Le ministre de l’Environnement, Steven Guilbeault, réfute quant à lui l’idée que la lutte aux changements climatiques pourrait être plus facile dans un Québec indépendant.

« On consomme du pétrole au Québec. On en consomme 360 000 barils par jour. Ça changerait quoi dans un Québec souverain ? On importerait du pétrole comme on en importe du pétrole aujourd’hui », a-t-il tranché devant les journalistes.

Le ministre de l’Approvisionnement, Jean-Yves Duclos, a aussi évoqué un certain manque de temps à son horaire pour se pencher sur le budget de l’an 1 d’un Québec indépendant. Il a soutenu avoir « plus d’intérêt à consacrer au budget de la prochaine année des familles de la classe moyenne de [sa] circonscription ».

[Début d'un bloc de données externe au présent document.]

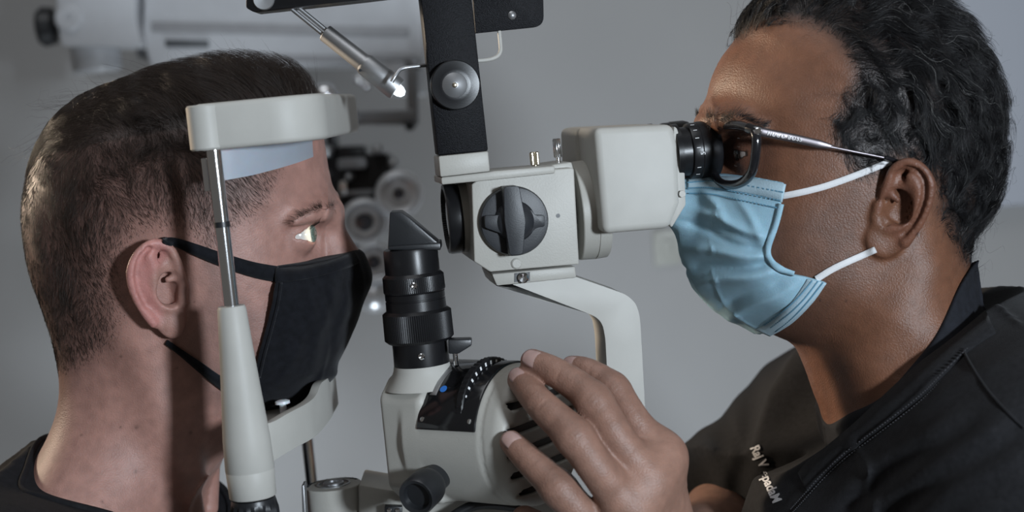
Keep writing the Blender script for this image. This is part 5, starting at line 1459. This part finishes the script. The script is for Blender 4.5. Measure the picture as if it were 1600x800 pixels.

Le chef bloquiste Yves-François Blanchet, pour sa part, « salue l’exercice » qui, à ses yeux, fait « vivre l’idée » de la souveraineté du Québec. « En soi, ce n’est pas une panacée économique. C’est de récupérer les outils pour développer notre propre économie. Les chiffres extrêmement bien présentés – un excellent travail – sont très inspirants à cet égard-là », a-t-il dit en mêlée de presse.

À son avis, la « seule voix forte et intransigeante » face à l’exercice du budget de l’an 1 vient des rangs des libéraux fédéraux et de ceux de leurs proches cousins au provincial, ce que M. Blanchet voit comme une « preuve que les souverainistes sont à la bonne place ».